Impact of Climate Change on Wind Power Generation Studied Using Multivariate Copula Downscaling: A Case Study in Northwestern China

Climate change can modify regional wind power generation ability, as it may affect wind speed. Here, we developed a multivariate copula downscaling (MvCD) approach to statistically downscale the near-surface wind speed of CMIP5 global climate models (GCMs) to the scale of wind farms in Urumqi, China. The low computational cost and high random analysis capability of this approach allowed the rapid assessment of projected changes and randomness from nine GCMs, spanning a range of potential futures under four scenarios.

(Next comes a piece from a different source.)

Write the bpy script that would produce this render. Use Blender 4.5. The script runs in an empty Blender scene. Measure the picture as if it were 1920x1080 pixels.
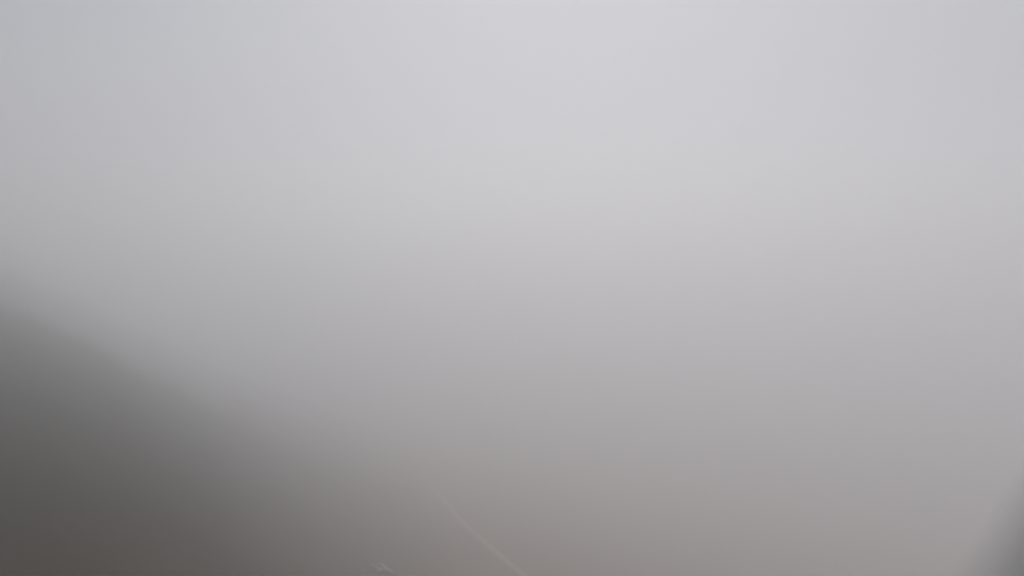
import bpy, bmesh, math, random
from mathutils import Vector, noise
random.seed(4)
S = bpy.context.scene
C = S.collection
R = math.radians
CAM_H = 10.0

# ---------------------------------------------------------------- helpers
def new_mat(name):
    m = bpy.data.materials.new(name); m.use_nodes = True
    nt = m.node_tree
    return m, nt, nt.nodes['Principled BSDF']

def obj(name, bm, mat, smooth=True, parent=None):
    me = bpy.data.meshes.new(name); bm.to_mesh(me); bm.free()
    for p in me.polygons: p.use_smooth = smooth
    o = bpy.data.objects.new(name, me); C.objects.link(o)
    if mat: me.materials.append(mat)
    if parent: o.parent = parent
    return o

def tag(o, label=None, cat=None, group=None, kind=None):
    for k, v in (('label', label), ('category', cat), ('group', group), ('kind', kind)):
        if v: o[k] = v
    return o

def two_tone(name, a, b, scale, rough=0.95, bump=0.15, detail=6):
    m, nt, bs = new_mat(name)
    tc = nt.nodes.new('ShaderNodeTexCoord')
    n = nt.nodes.new('ShaderNodeTexNoise'); n.inputs['Scale'].default_value = scale
    n.inputs['Detail'].default_value = detail; n.inputs['Roughness'].default_value = 0.6
    nt.links.new(tc.outputs['Object'], n.inputs['Vector'])
    r = nt.nodes.new('ShaderNodeValToRGB')
    r.color_ramp.elements[0].position = 0.3; r.color_ramp.elements[0].color = (*a, 1)
    r.color_ramp.elements[1].position = 0.72; r.color_ramp.elements[1].color = (*b, 1)
    nt.links.new(n.outputs['Fac'], r.inputs['Fac'])
    nt.links.new(r.outputs['Color'], bs.inputs['Base Color'])
    bp = nt.nodes.new('ShaderNodeBump'); bp.inputs['Strength'].default_value = bump
    bp.inputs['Distance'].default_value = 0.05
    n2 = nt.nodes.new('ShaderNodeTexNoise'); n2.inputs['Scale'].default_value = scale * 9
    n2.inputs['Detail'].default_value = 4
    nt.links.new(tc.outputs['Object'], n2.inputs['Vector'])
    nt.links.new(n2.outputs['Fac'], bp.inputs['Height'])
    nt.links.new(bp.outputs['Normal'], bs.inputs['Normal'])
    bs.inputs['Roughness'].default_value = rough
    bs.inputs['Specular IOR Level'].default_value = 0.2
    return m

M_ground = two_tone('wet_moor', (0.138, 0.090, 0.050), (0.176, 0.116, 0.064), 0.22)
def heath_cover(m):                       # dark heather on the bank at the left, thinner brown grass down the slope
    nt = m.node_tree; L = nt.links
    bs = nt.nodes['Principled BSDF']; old = bs.inputs['Base Color'].links[0].from_socket
    tc = nt.nodes.new('ShaderNodeTexCoord'); sp = nt.nodes.new('ShaderNodeSeparateXYZ')
    L.new(tc.outputs['Object'], sp.inputs[0])
    n = nt.nodes.new('ShaderNodeTexNoise'); n.inputs['Scale'].default_value = 0.12; n.inputs['Detail'].default_value = 5
    L.new(tc.outputs['Object'], n.inputs['Vector'])
    def mth(op, a, b):
        k = nt.nodes.new('ShaderNodeMath'); k.operation = op
        for i, v in enumerate((a, b)):
            if isinstance(v, (int, float)): k.inputs[i].default_value = v
            else: L.new(v, k.inputs[i])
        return k.outputs[0]
    u = mth('ADD', mth('MULTIPLY', sp.outputs['X'], 1.6), mth('MULTIPLY', sp.outputs['Y'], 0.45))
    u = mth('ADD', u, mth('MULTIPLY', n.outputs['Fac'], 4.0))
    mr = nt.nodes.new('ShaderNodeMapRange'); mr.interpolation_type = 'SMOOTHSTEP'
    mr.inputs['From Min'].default_value = -4.0; mr.inputs['From Max'].default_value = 14.0
    L.new(u, mr.inputs['Value'])
    mx = nt.nodes.new('ShaderNodeMix'); mx.data_type = 'RGBA'
    mx.inputs['A'].default_value = (0.020, 0.0175, 0.0085, 1)
    L.new(mr.outputs['Result'], mx.inputs['Factor']); L.new(old, mx.inputs['B'])
    L.new(mx.outputs['Result'], bs.inputs['Base Color'])
heath_cover(M_ground)
M_path = two_tone('worn_gravel', (0.285, 0.205, 0.13), (0.35, 0.26, 0.17), 1.6)
M_rock = two_tone('dark_wet_rock', (0.23, 0.228, 0.23), (0.32, 0.318, 0.32), 0.8, rough=0.8)
M_wood = two_tone('bleached_wood', (0.30, 0.28, 0.25), (0.42, 0.39, 0.35), 5.0)

# ---------------------------------------------------------------- terrain
def g2(x, y, cx, cy, sx, sy):
    return math.exp(-((x - cx) ** 2 / (2 * sx * sx) + (y - cy) ** 2 / (2 * sy * sy)))

def softplus(t, k):
    return math.log1p(math.exp(-abs(t) / k)) * k + max(t, 0)

# a hillside falling away ahead and to the right: height along its line of fall
PROF = [(-900, 9.8), (-400, 9.6), (-60, 9.2), (-25, 8.7), (-10, 8.1), (-4.3, 7.92), (-2, 7.87), (-0.7, 7.83), (0.5, 7.7), (1.2, 7.35), (2.8, 6.15), (6.6, 4.05), (15.5, 1.3), (24, -0.5),
        (50, -5.0), (100, -11.0), (300, -17.0), (1400, -19.0)]
def _slopes():
    d = [(b[1] - a[1]) / (b[0] - a[0]) for a, b in zip(PROF, PROF[1:])]
    m = [d[0]]
    for i in range(1, len(d)):
        h0, h1 = PROF[i][0] - PROF[i - 1][0], PROF[i + 1][0] - PROF[i][0]
        w1, w2 = 2 * h1 + h0, h1 + 2 * h0
        m.append((w1 + w2) / (w1 / d[i - 1] + w2 / d[i]))
    return m + [d[-1]]
SL = _slopes()
def prof(u):
    for i in range(len(PROF) - 1):
        if u <= PROF[i + 1][0]:
            h = PROF[i + 1][0] - PROF[i][0]; t = (u - PROF[i][0]) / h
            return ((1 + 2 * t) * (1 - t) ** 2 * PROF[i][1] + t * (1 - t) ** 2 * h * SL[i]
                    + t * t * (3 - 2 * t) * PROF[i + 1][1] + t * t * (t - 1) * h * SL[i + 1])
    return PROF[-1][1]
KER = [(t, math.exp(-t * t)) for t in (-1.6, -1.2, -0.8, -0.4, 0, 0.4, 0.8, 1.2, 1.6)]
KER = [(t, k / sum(q for _, q in KER)) for t, k in KER]
def height(x, y):
    w = 1.2 + 0.42 * max(0.0, y)                      # the slope opens out and softens away down the hill
    h = sum(k * prof(y + 1.6 * x + w * t) for t, k in KER)
    h += 11.0 * math.tanh(0.052 * softplus(-x - 0.34 * y - 17.0, 9.0))       # hill added up to the left, shaped to darken that edge of the fog
    h += 0.35 * noise.noise(Vector((x * 0.05, y * 0.05, 0.3))) * min(1, math.hypot(x, y) / 25)
    h += 0.04 * noise.noise(Vector((x * 0.4, y * 0.4, 1.7)))
    return h

def axis(a, near, step):
    pts = [0.0]; s = step
    while pts[-1] < a:
        pts.append(pts[-1] + s)
        if pts[-1] > near: s *= 1.12
    pts[-1] = a
    return pts
xs = axis(320, 30, 0.5); xs = [-v for v in reversed(xs[1:])] + xs
yn = axis(60, 12, 0.8); yf = axis(320, 55, 0.5); ys = [-v for v in reversed(yn[1:])] + yf
bm = bmesh.new()
grid = [[bm.verts.new((x, y, height(x, y))) for x in xs] for y in ys]
for j in range(len(ys) - 1):
    for i in range(len(xs) - 1):
        bm.faces.new((grid[j][i], grid[j][i + 1], grid[j + 1][i + 1], grid[j + 1][i]))
tag(obj('ground', bm, M_ground), kind='structure')

# ---------------------------------------------------------------- pale trail
way = [(4.8, 18.9), (3.4, 20.4), (1.95, 22.1), (0.40, 24.12), (-0.83, 26.84), (-2.28, 30.68), (-3.8, 36.8), (-5.4, 43.0), (-8.3, 55.0)]
def cr(p0, p1, p2, p3, t):
    return tuple(0.5 * (2 * b + (c - a) * t + (2 * a - 5 * b + 4 * c - d) * t * t + (3 * b - a - 3 * c + d) * t ** 3)
                 for a, b, c, d in zip(p0, p1, p2, p3))
line = []
for k in range(len(way) - 1):
    p = [way[max(0, k - 1)], way[k], way[k + 1], way[min(len(way) - 1, k + 2)]]
    for i in range(14): line.append(cr(*p, i / 14))
bm = bmesh.new(); prev = None
for k, (x, y) in enumerate(line[:-1]):
    nx, ny = line[k + 1]; d = Vector((nx - x, ny - y)).normalized(); s = Vector((-d.y, d.x))
    w = (0.23 + 0.05 * noise.noise(Vector((k * 0.21, 3, 0)))) * min(1.0, (len(line) - 1 - k) / 40.0 + 0.05)
    row = []
    for q in (-1, -0.5, 0, 0.5, 1):
        wob = 0.03 * noise.noise(Vector((k * 0.7, q * 9, 5)))
        px, py = x + s.x * w * q + wob, y + s.y * w * q + wob
        row.append(bm.verts.new((px, py, height(px, py) + 0.03 + 0.012 * (1 - q * q))))
    if prev:
        for i in range(4): bm.faces.new((prev[i], prev[i + 1], row[i + 1], row[i]))
    prev = row
bmesh.ops.recalc_face_normals(bm, faces=bm.faces)
tag(obj('path', bm, M_path), kind='structure')

# ---------------------------------------------------------------- boulder close by at the right, its shoulder just in view
BX, BY, BZ = 0.689, 0.165, CAM_H - 0.95
RX, RY, RZ = 0.80, 0.36, 1.16
bm = bmesh.new()
bmesh.ops.create_icosphere(bm, subdivisions=6, radius=1)
foot = height(BX, BY) - 0.35
for v in bm.verts:
    p = v.co.copy()
    k = 1 + 0.05 * noise.noise(p * 1.6 + Vector((3, 1, 7))) + 0.022 * noise.noise(p * 4.5) + 0.008 * noise.noise(p * 13)
    p *= k
    if p.z < 0:                                     # the flank runs down into the ground
        f = 1 + 0.25 * min(1, -p.z)
        z = p.z * (BZ - foot)
        v.co = (p.x * RX * f, p.y * RY * f, z)
    else:
        v.co = (p.x * RX, p.y * RY, p.z * RZ)
o = obj('boulder', bm, M_rock); o.location = (BX, BY, BZ)
tag(o, 'dark grey blurred boulder looming out of the fog at the lower right corner', 'boulder')

# ---------------------------------------------------------------- bleached forked branch by the trail
def tube(bm, pts, radii, n=8):
    rows = []
    for k, p in enumerate(pts):
        a = Vector(pts[max(0, k - 1)]); b = Vector(pts[min(len(pts) - 1, k + 1)])
        d = (b - a).normalized(); u = d.cross(Vector((0, 0, 1))).normalized(); v = u.cross(d)
        rows.append([bm.verts.new(Vector(p) + (u * math.cos(2 * math.pi * i / n) + v * math.sin(2 * math.pi * i / n)) * radii[k]) for i in range(n)])
    for r0, r1 in zip(rows, rows[1:]):
        for i in range(n): bm.faces.new((r0[i], r0[(i + 1) % n], r1[(i + 1) % n], r1[i]))
    bm.faces.new(rows[0]); bm.faces.new(list(reversed(rows[-1])))
FX, FY = -3.06, 15.95
fz = height(FX, FY) + 0.05
def on(x, y, up=0.0): return (x, y, height(FX + x, FY + y) - fz + 0.05 + up)
def limb(a, b, r0, r1, up=0.0, n=9):
    pts, rad = [], []
    for i in range(n):
        t = i / (n - 1)
        x = a[0] + (b[0] - a[0]) * t + 0.02 * math.sin(t * 7 + a[0]); y = a[1] + (b[1] - a[1]) * t + 0.03 * math.sin(t * 5)
        pts.append(on(x, y, up * math.sin(math.pi * t))); rad.append(r0 + (r1 - r0) * t)
    return pts, rad
root = bpy.data.objects.new('fallen_branch', None); C.objects.link(root)
root.location = (FX, FY, fz); root.empty_display_size = 0.3
tag(root, 'small pale forked branch lying on the dark ground left of the pale trail', 'branch')
bm = bmesh.new(); tube(bm, *limb((-0.16, 0.42), (0.20, 0.34), 0.034, 0.045, 0.03)); obj('stem', bm, M_wood, parent=root)
bm = bmesh.new(); tube(bm, *limb((0.20, 0.33), (-0.02, -0.30), 0.036, 0.022, 0.04)); obj('fork', bm, M_wood, parent=root)
bm = bmesh.new(); tube(bm, *limb((-0.02, -0.30), (-0.24, -0.14), 0.032, 0.018, 0.02)); obj('twig', bm, M_wood, parent=root)

# ---------------------------------------------------------------- fog
SIGMA = 0.043
TOP = 22.5
X, YB, YF, ZB = 322.0, 62.0, 322.0, -21.0
bm = bmesh.new()
bmesh.ops.create_cube(bm, size=1)
for v in bm.verts:
    v.co = (v.co.x * 2 * X, -YB if v.co.y < 0 else YF, ZB if v.co.z < 0 else TOP)
mh = bpy.data.materials.new('fog_air'); mh.use_nodes = True
nt = mh.node_tree; nt.nodes.clear()
out = nt.nodes.new('ShaderNodeOutputMaterial'); pv = nt.nodes.new('ShaderNodeVolumePrincipled')
pv.inputs['Color'].default_value = (0.967, 0.968, 0.978, 1)
pv.inputs['Density'].default_value = SIGMA
pv.inputs['Anisotropy'].default_value = 0.45
nt.links.new(pv.outputs['Volume'], out.inputs['Volume'])
tag(obj('haze', bm, mh, smooth=False), kind='stuff')

# ---------------------------------------------------------------- light
SUN_EL, SUN_AZ = R(52), R(4)          # ahead, a little right of the view (+Y)
d = Vector((math.sin(SUN_AZ) * math.cos(SUN_EL), math.cos(SUN_AZ) * math.cos(SUN_EL), math.sin(SUN_EL)))
sl = bpy.data.lights.new('sun', 'SUN'); sl.energy = 4; sl.angle = R(12); sl.color = (1, 0.977, 0.95)
so = bpy.data.objects.new('sun', sl); C.objects.link(so)
so.rotation_euler = d.to_track_quat('Z', 'Y').to_euler(); so.location = d * 200

w = bpy.data.worlds.new('World'); S.world = w; w.use_nodes = True
nt = w.node_tree; bg = nt.nodes['Background']
sky = nt.nodes.new('ShaderNodeTexSky'); sky.sky_type = 'NISHITA'; sky.sun_disc = False
sky.sun_elevation = SUN_EL; sky.sun_rotation = SUN_AZ
sky.air_density = 1.0; sky.dust_density = 2.0; sky.ozone_density = 1.0
hs = nt.nodes.new('ShaderNodeHueSaturation'); hs.inputs['Saturation'].default_value = 1.1
nt.links.new(sky.outputs['Color'], hs.inputs['Color'])
nt.links.new(hs.outputs['Color'], bg.inputs['Color'])
bg.inputs['Strength'].default_value = 0.06

# ---------------------------------------------------------------- camera
cd = bpy.data.cameras.new('camera'); cd.lens = 24; cd.sensor_width = 36
cd.clip_start = 0.05; cd.clip_end = 2000
cd.dof.use_dof = True; cd.dof.focus_distance = 6.0; cd.dof.aperture_fstop = 0.75
co = bpy.data.objects.new('camera', cd); C.objects.link(co)
co.location = (0, 0, CAM_H); co.rotation_euler = (R(90), 0, 0)
S.camera = co

S.view_settings.view_transform = 'Standard'; S.view_settings.look = 'None'
S.view_settings.exposure = -0.57; S.view_settings.gamma = 1
S.view_settings.use_curve_mapping = False
S.cycles.use_denoising = True
S.cycles.volume_bounces = 8
S.cycles.max_bounces = 12
S.cycles.volume_step_rate = 1.0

Simulation data from multiple GCMs and historical data of the study area were incorporated into the MvCD to generate a high dimensional multivariate copula. Thereafter, the high dimensional multivariate copula was further used to identify future wind speed patterns based on multiple GCMs under different CO 2 emission scenarios. The estimated amount of wind power generation was obtained using future wind speed data. Results revealed the regional characteristics and periodicity of wind speed for Urumqi in the future. Wind power generation results revealed the impacts of climate changes on regional wind power generation and indicated that high wind speeds would occur from June to September and low wind speeds would occur from December to March in future scenarios. Wind speed would be more extreme under each scenario in the future than before. The highest and lowest wind speeds will increase and decrease, respectively. Sustained high winds would increase the potential of wind power generation in the future. Wind instability based on CO 2 emission increases will lead to wind power being curtailed and low wind-power generation.